What a privilege to have walked this week on Gurindji country.

What a privilege to have walked this week on Gurindji Country.
Before me each day was beauty and brokenness. The beauty of humble, inspiring, resilient First Nations’ people and their wonderful lands, hills, rivers and creeks. And yet the brokenness of injustice, disadvantage and dislocation – the pain of all that we taken from them. The inequality gap that you cannot hide from.
This week as I sat with respected, wise First Nations’ leaders, people who are beacons of faith and ancient cultures, I did not hear one word of vitriol. I did not hear angry words. None of the divisiveness I hear from wedge politicians and commentators.
But loud and clear I heard the echoing voices of invitation and hope!
Men and women, who have every reason to be angry at the injustice they and their families have experienced, spoke of their hope for the future. Their gentle but strong invitation: “please walk with us, please listen to us, please hear our stories, please seize this moment. Let’s journey together.”
This week I have heard voices of courage. People willing to speak truth to white fellas. People willing to speak pain to white fellas. People willing to speak hope to white fellas.
The #ulurustatementfromtheheart is not a call to revolution. It’s not a call to upheaval, despite how divisive voices will seek to present it. But rather as Danny told me: “it’s about being heard, being respected, being given justice, dignity and empowerment.”
It is, as a beautiful lady Shirley told me: “about giving our younger people hope and a future”.

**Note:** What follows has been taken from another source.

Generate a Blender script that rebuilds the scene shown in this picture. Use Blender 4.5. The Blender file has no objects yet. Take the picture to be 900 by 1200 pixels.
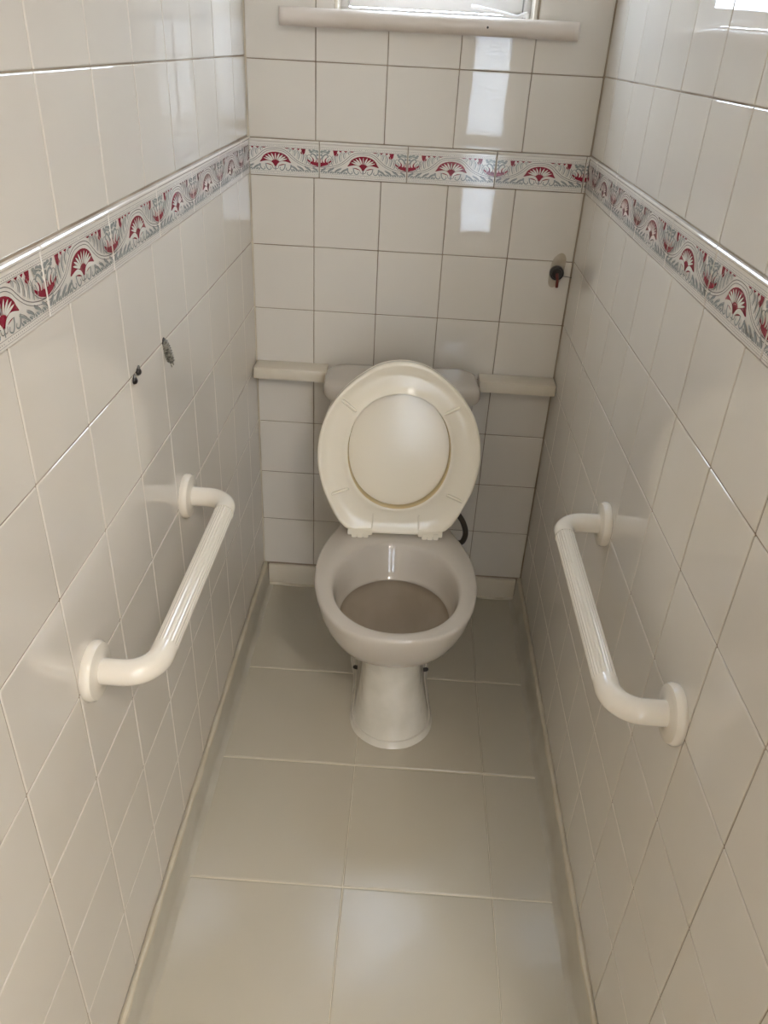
import bpy, bmesh, math, random
from mathutils import Vector, Matrix
random.seed(7)
S = bpy.context.scene
COL = S.collection
R = math.radians
PI = math.pi

# ------------------------------------------------------------------ camera
W = 0.760                      # room width
ZB = 1.138                     # underside of the patterned border
HB = 0.0764                    # border height
ZT = ZB + HB
P = 0.1517                     # wall tile pitch
YF = -1.56                     # doorway end of the little room
ZC = 2.36                      # ceiling
cd = bpy.data.cameras.new('camera')
cam = bpy.data.objects.new('camera', cd); COL.objects.link(cam)
cam.location = (0.3846, -1.8997, 1.4115)
cam.rotation_euler = (1.0298, -0.0468, 0.0480)
cd.sensor_fit = 'VERTICAL'; cd.sensor_height = 36.0
cd.lens = 920.3 / 1200 * 36.0
cd.clip_start = 0.01
S.camera = cam

# ------------------------------------------------------------------ sky, lights, exposure
wd = bpy.data.worlds.new('sky'); S.world = wd; wd.use_nodes = True
bgn = wd.node_tree.nodes['Background']
bgn.inputs[0].default_value = (0.76, 0.87, 1.0, 1)
bgn.inputs[1].default_value = 1.0
SKY = 13.0
bgn.inputs[1].default_value = SKY
S.view_settings.view_transform = 'Standard'
S.view_settings.look = 'None'
S.view_settings.gamma = 1
S.view_settings.exposure = 0.32

def portal(name, loc, rot, sx, sz):
    l = bpy.data.lights.new(name, 'AREA'); l.shape = 'RECTANGLE'; l.size = sx; l.size_y = sz
    l.cycles.is_portal = True
    o = bpy.data.objects.new(name, l); COL.objects.link(o); o.location = loc; o.rotation_euler = rot
portal('window_portal', (0.395, 0.22, 1.77), (R(-90), 0, 0), 0.46, 0.66)
HW = (0.60, 1.30, 0.30, 2.15)     # hall window x0 x1 z0 z1
HY = -3.4
portal('hall_window_portal', ((HW[0]+HW[1])/2, HY-0.2, (HW[2]+HW[3])/2), (R(90), 0, 0), HW[1]-HW[0]+.05, HW[3]-HW[2]+.05)
# added fill behind the viewer for frontal light (its ceiling base is built below)
ll = bpy.data.lights.new('hall_fill', 'POINT'); ll.energy = 31; ll.color = (1.0, 0.94, 0.87); ll.shadow_soft_size = 0.12
lo = bpy.data.objects.new('hall_fill_light', ll); COL.objects.link(lo); lo.location = (0.95, -2.35, 2.16)

# ------------------------------------------------------------------ materials
def srgb(r, g, b):
    f = lambda c: (c/255/12.92) if c/255 <= .04045 else ((c/255+.055)/1.055)**2.4
    return (f(r), f(g), f(b), 1)

def mat(name, col, rough=.5, metal=0, spec=.5, bump=0, bscale=30, var=0, vscale=6, col2=None, stretch=None, coat=0, detail=3):
    m = bpy.data.materials.new(name); m.use_nodes = True
    nt = m.node_tree; b = nt.nodes['Principled BSDF']
    b.inputs['Base Color'].default_value = col
    b.inputs['Roughness'].default_value = rough
    b.inputs['Metallic'].default_value = metal
    b.inputs['Specular IOR Level'].default_value = spec
    b.inputs['Coat Weight'].default_value = coat
    b.inputs['Coat Roughness'].default_value = .05
    b.inputs['IOR'].default_value = 1.58 if 'glaz' in name or 'china' in name else 1.5
    geo = nt.nodes.new('ShaderNodeNewGeometry')
    mp = nt.nodes.new('ShaderNodeMapping'); nt.links.new(geo.outputs['Position'], mp.inputs[0])
    if stretch: mp.inputs['Scale'].default_value = stretch
    if var > 0:
        n = nt.nodes.new('ShaderNodeTexNoise'); n.inputs['Scale'].default_value = vscale; n.inputs['Detail'].default_value = detail
        nt.links.new(mp.outputs[0], n.inputs[0])
        r = nt.nodes.new('ShaderNodeMapRange'); r.inputs[1].default_value = .35; r.inputs[2].default_value = .65
        r.inputs[3].default_value = 0; r.inputs[4].default_value = var
        nt.links.new(n.outputs[0], r.inputs[0])
        mx = nt.nodes.new('ShaderNodeMix'); mx.data_type = 'RGBA'
        nt.links.new(r.outputs[0], mx.inputs[0])
        mx.inputs[6].default_value = col
        mx.inputs[7].default_value = col2 or (col[0]*.6, col[1]*.57, col[2]*.5, 1)
        nt.links.new(mx.outputs[2], b.inputs['Base Color'])
    if bump > 0:
        n = nt.nodes.new('ShaderNodeTexNoise'); n.inputs['Scale'].default_value = bscale; n.inputs['Detail'].default_value = 2
        nt.links.new(mp.outputs[0], n.inputs[0])
        bp = nt.nodes.new('ShaderNodeBump'); bp.inputs['Strength'].default_value = 1; bp.inputs['Distance'].default_value = bump
        nt.links.new(n.outputs[0], bp.inputs['Height']); nt.links.new(bp.outputs[0], b.inputs['Normal'])
    return m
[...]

And as Leah reminded me, with tears in her eyes: “it must include truth telling”. And she is right. And she is gracious in knowing that this means me and all non-Aboriginal people need to be willing to once and for all confront our racist, stained and horrific past that has forever changed the way of life for First Nations’ people.

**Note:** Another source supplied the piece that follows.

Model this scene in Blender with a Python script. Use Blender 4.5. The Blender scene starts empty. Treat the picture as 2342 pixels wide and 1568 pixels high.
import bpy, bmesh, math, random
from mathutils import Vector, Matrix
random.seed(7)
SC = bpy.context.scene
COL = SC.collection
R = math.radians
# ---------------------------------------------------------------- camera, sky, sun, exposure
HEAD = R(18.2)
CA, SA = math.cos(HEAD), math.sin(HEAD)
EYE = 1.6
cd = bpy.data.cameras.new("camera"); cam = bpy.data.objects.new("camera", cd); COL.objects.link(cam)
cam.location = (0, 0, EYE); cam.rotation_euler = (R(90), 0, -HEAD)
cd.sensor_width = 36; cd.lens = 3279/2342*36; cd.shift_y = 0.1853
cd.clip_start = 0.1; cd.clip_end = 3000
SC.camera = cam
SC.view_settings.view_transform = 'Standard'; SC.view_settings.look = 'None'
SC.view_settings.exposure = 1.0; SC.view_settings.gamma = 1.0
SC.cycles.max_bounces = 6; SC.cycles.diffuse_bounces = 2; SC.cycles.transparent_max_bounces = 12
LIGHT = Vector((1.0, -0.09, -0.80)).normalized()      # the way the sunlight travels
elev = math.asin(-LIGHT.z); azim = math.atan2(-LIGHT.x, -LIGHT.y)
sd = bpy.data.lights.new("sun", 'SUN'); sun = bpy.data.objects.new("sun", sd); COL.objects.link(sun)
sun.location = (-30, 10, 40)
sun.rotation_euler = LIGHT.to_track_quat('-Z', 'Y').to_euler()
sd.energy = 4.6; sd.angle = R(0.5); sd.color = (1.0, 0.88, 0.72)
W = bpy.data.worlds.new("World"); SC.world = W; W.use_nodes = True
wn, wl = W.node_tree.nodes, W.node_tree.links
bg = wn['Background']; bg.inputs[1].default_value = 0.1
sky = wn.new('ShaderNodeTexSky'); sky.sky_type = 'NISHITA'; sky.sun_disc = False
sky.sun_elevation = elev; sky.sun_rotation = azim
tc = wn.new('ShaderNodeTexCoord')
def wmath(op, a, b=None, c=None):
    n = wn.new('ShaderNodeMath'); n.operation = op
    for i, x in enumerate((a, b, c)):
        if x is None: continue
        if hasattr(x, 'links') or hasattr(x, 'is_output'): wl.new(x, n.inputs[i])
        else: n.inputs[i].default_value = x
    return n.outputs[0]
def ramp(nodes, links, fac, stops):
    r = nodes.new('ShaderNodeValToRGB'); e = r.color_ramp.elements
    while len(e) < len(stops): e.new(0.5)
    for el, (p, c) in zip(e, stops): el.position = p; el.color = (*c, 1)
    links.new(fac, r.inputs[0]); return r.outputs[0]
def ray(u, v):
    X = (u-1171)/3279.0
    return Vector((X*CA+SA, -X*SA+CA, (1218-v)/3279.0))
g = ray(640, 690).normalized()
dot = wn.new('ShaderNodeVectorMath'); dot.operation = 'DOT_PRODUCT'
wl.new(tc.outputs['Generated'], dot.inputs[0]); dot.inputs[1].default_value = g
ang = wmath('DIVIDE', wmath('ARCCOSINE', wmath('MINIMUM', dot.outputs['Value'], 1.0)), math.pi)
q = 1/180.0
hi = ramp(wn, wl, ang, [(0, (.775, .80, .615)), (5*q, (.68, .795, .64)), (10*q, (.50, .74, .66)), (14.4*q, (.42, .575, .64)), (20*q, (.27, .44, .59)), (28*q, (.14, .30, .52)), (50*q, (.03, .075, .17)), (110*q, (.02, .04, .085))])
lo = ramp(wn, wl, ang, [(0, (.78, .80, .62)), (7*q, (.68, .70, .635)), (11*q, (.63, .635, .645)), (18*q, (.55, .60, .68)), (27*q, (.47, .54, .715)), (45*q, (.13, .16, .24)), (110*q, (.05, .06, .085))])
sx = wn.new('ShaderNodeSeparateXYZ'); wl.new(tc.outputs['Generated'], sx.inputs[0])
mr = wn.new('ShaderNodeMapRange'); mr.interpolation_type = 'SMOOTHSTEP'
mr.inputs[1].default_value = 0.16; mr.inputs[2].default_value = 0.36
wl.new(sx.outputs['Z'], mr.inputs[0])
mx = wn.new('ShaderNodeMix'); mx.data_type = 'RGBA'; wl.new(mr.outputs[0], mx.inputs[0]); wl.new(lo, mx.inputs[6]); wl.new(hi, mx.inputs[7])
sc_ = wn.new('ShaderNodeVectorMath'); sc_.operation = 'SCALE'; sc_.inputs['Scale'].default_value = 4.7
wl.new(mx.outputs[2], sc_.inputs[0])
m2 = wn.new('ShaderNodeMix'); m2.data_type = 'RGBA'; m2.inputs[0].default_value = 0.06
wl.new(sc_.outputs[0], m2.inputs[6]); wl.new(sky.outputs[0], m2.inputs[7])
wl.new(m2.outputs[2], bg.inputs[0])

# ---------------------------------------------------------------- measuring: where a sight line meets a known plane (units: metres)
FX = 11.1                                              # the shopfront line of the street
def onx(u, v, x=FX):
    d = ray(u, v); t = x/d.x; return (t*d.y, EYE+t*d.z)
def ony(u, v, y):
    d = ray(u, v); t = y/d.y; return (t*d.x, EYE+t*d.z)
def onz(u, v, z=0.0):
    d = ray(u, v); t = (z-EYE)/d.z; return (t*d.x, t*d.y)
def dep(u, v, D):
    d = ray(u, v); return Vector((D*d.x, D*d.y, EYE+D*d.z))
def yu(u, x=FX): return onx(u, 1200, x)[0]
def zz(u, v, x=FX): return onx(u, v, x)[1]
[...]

And so I come away from this journey better informed and more inspired to be a white fella voice for justice. And more humbled at the gracious invitation of beautiful, but pained people, who yearn for a better future for all of us.
Please don’t listen to the voices of fear in the months ahead. Please don’t listen to voices that foster divide. Please don’t listen to voices that dare put the blame back on the oppressed. Read a book, watch a documentary series, meet a local elder, open your heart to uncomfortable spaces. Remind yourself you are part of our national reconciliation story.
Be like Carol, my Brisbane Uber driver, who last Friday was cheering on the visit I was about to make.
“I was so ignorant. To be honest, I was racist. But then I decided to stop listening to my white friends who thought they knew everything, but who had never sat with an Indigenous person. I started to listen and learn and see our terrible past … and that I was part of the problem and the solution today.
It’s not that hard is it love,” Carol said. “To treat others like we want to be treated. And to be truly sorry for all we have taken from them.”
God bless you Carol. A courageous Australian on a reconciliation journey.
This walk is one we’re all invited to share in. Let’s not waste this generational opportunity.
As Shirley says on red dirt country: “we can do this together if we want to!”
A people who so often have been made feel unwelcome, warmly welcomed me onto their country again this week, even in the midst of sorry business.
And I am so the richer for their welcome! As I sat by the beautiful Victoria River in Kalkaringi, I breathed in the peace and beauty of the moment. May we pursue beauty and peace and the hope captured in the #ulurustatementfromtheheart.